Prompt: Retype everything in the listing, leaving each line exactly as it is.

Data section:

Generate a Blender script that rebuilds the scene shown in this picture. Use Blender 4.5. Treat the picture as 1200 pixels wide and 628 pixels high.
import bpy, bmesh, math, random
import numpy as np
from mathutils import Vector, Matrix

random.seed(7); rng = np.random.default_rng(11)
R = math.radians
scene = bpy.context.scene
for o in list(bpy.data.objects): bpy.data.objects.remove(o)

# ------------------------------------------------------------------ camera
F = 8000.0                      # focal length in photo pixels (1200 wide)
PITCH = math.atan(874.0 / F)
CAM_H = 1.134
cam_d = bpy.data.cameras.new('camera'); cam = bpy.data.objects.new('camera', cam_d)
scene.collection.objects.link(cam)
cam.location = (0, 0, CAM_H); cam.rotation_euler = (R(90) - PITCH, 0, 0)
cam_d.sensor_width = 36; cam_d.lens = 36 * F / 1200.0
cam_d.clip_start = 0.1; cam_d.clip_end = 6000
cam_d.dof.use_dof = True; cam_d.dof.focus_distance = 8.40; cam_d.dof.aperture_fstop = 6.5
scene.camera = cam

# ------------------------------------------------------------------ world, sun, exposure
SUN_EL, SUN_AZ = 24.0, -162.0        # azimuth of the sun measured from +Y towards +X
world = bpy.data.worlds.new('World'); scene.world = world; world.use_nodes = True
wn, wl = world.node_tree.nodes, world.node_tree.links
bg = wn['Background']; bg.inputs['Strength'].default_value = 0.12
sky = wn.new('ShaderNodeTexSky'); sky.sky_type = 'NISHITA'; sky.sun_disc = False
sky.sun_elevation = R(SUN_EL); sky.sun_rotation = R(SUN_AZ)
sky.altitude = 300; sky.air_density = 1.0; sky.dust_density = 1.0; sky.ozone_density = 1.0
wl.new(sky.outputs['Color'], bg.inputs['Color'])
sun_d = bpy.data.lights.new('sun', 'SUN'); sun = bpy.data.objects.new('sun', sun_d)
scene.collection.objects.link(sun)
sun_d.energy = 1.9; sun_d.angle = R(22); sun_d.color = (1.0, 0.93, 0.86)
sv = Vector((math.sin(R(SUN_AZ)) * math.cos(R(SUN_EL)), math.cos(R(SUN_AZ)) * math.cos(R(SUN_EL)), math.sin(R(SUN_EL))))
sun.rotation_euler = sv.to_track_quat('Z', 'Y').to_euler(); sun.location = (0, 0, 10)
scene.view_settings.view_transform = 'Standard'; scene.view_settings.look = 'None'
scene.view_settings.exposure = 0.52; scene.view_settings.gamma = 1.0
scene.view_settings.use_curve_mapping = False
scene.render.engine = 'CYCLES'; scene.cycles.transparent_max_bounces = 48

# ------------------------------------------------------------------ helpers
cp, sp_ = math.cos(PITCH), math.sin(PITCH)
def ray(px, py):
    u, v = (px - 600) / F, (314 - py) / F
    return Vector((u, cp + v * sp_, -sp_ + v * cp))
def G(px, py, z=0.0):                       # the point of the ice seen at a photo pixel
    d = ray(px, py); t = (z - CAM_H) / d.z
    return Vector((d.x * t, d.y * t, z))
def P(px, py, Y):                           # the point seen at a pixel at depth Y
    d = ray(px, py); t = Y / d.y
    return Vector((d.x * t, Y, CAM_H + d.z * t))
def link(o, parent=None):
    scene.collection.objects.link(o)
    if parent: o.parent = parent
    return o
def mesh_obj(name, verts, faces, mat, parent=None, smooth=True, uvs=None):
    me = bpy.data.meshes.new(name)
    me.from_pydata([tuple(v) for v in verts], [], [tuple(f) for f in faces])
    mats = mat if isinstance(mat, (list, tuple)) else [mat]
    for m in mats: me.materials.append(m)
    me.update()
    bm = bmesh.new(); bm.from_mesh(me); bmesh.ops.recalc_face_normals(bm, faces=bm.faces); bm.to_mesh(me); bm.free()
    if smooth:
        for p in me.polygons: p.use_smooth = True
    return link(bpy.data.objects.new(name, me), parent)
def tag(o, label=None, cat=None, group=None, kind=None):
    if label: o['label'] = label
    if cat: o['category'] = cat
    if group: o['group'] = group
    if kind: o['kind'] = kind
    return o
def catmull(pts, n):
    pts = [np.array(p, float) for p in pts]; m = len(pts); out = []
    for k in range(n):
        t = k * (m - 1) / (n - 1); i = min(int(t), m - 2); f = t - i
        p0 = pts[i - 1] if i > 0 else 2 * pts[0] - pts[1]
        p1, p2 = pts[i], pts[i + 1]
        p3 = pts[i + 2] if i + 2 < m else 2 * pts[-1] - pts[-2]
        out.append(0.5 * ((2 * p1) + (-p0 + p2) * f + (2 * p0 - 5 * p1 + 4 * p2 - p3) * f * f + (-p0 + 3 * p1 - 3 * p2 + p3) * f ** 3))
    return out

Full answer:
Generate a Blender script that rebuilds the scene shown in this picture. Use Blender 4.5. Treat the picture as 1200 pixels wide and 628 pixels high.
import bpy, bmesh, math, random
import numpy as np
from mathutils import Vector, Matrix

random.seed(7); rng = np.random.default_rng(11)
R = math.radians
scene = bpy.context.scene
for o in list(bpy.data.objects): bpy.data.objects.remove(o)

# ------------------------------------------------------------------ camera
F = 8000.0                      # focal length in photo pixels (1200 wide)
PITCH = math.atan(874.0 / F)
CAM_H = 1.134
cam_d = bpy.data.cameras.new('camera'); cam = bpy.data.objects.new('camera', cam_d)
scene.collection.objects.link(cam)
cam.location = (0, 0, CAM_H); cam.rotation_euler = (R(90) - PITCH, 0, 0)
cam_d.sensor_width = 36; cam_d.lens = 36 * F / 1200.0
cam_d.clip_start = 0.1; cam_d.clip_end = 6000
cam_d.dof.use_dof = True; cam_d.dof.focus_distance = 8.40; cam_d.dof.aperture_fstop = 6.5
scene.camera = cam

# ------------------------------------------------------------------ world, sun, exposure
SUN_EL, SUN_AZ = 24.0, -162.0        # azimuth of the sun measured from +Y towards +X
world = bpy.data.worlds.new('World'); scene.world = world; world.use_nodes = True
wn, wl = world.node_tree.nodes, world.node_tree.links
bg = wn['Background']; bg.inputs['Strength'].default_value = 0.12
sky = wn.new('ShaderNodeTexSky'); sky.sky_type = 'NISHITA'; sky.sun_disc = False
sky.sun_elevation = R(SUN_EL); sky.sun_rotation = R(SUN_AZ)
sky.altitude = 300; sky.air_density = 1.0; sky.dust_density = 1.0; sky.ozone_density = 1.0
wl.new(sky.outputs['Color'], bg.inputs['Color'])
sun_d = bpy.data.lights.new('sun', 'SUN'); sun = bpy.data.objects.new('sun', sun_d)
scene.collection.objects.link(sun)
sun_d.energy = 1.9; sun_d.angle = R(22); sun_d.color = (1.0, 0.93, 0.86)
sv = Vector((math.sin(R(SUN_AZ)) * math.cos(R(SUN_EL)), math.cos(R(SUN_AZ)) * math.cos(R(SUN_EL)), math.sin(R(SUN_EL))))
sun.rotation_euler = sv.to_track_quat('Z', 'Y').to_euler(); sun.location = (0, 0, 10)
scene.view_settings.view_transform = 'Standard'; scene.view_settings.look = 'None'
scene.view_settings.exposure = 0.52; scene.view_settings.gamma = 1.0
scene.view_settings.use_curve_mapping = False
scene.render.engine = 'CYCLES'; scene.cycles.transparent_max_bounces = 48

# ------------------------------------------------------------------ helpers
cp, sp_ = math.cos(PITCH), math.sin(PITCH)
def ray(px, py):
    u, v = (px - 600) / F, (314 - py) / F
    return Vector((u, cp + v * sp_, -sp_ + v * cp))
def G(px, py, z=0.0):                       # the point of the ice seen at a photo pixel
    d = ray(px, py); t = (z - CAM_H) / d.z
    return Vector((d.x * t, d.y * t, z))
def P(px, py, Y):                           # the point seen at a pixel at depth Y
    d = ray(px, py); t = Y / d.y
    return Vector((d.x * t, Y, CAM_H + d.z * t))
def link(o, parent=None):
    scene.collection.objects.link(o)
    if parent: o.parent = parent
    return o
def mesh_obj(name, verts, faces, mat, parent=None, smooth=True, uvs=None):
    me = bpy.data.meshes.new(name)
    me.from_pydata([tuple(v) for v in verts], [], [tuple(f) for f in faces])
    mats = mat if isinstance(mat, (list, tuple)) else [mat]
    for m in mats: me.materials.append(m)
    me.update()
    bm = bmesh.new(); bm.from_mesh(me); bmesh.ops.recalc_face_normals(bm, faces=bm.faces); bm.to_mesh(me); bm.free()
    if smooth:
        for p in me.polygons: p.use_smooth = True
    return link(bpy.data.objects.new(name, me), parent)
def tag(o, label=None, cat=None, group=None, kind=None):
    if label: o['label'] = label
    if cat: o['category'] = cat
    if group: o['group'] = group
    if kind: o['kind'] = kind
    return o
def catmull(pts, n):
    pts = [np.array(p, float) for p in pts]; m = len(pts); out = []
    for k in range(n):
        t = k * (m - 1) / (n - 1); i = min(int(t), m - 2); f = t - i
        p0 = pts[i - 1] if i > 0 else 2 * pts[0] - pts[1]
        p1, p2 = pts[i], pts[i + 1]
        p3 = pts[i + 2] if i + 2 < m else 2 * pts[-1] - pts[-2]
        out.append(0.5 * ((2 * p1) + (-p0 + p2) * f + (2 * p0 - 5 * p1 + 4 * p2 - p3) * f * f + (-p0 + 3 * p1 - 3 * p2 + p3) * f ** 3))
    return out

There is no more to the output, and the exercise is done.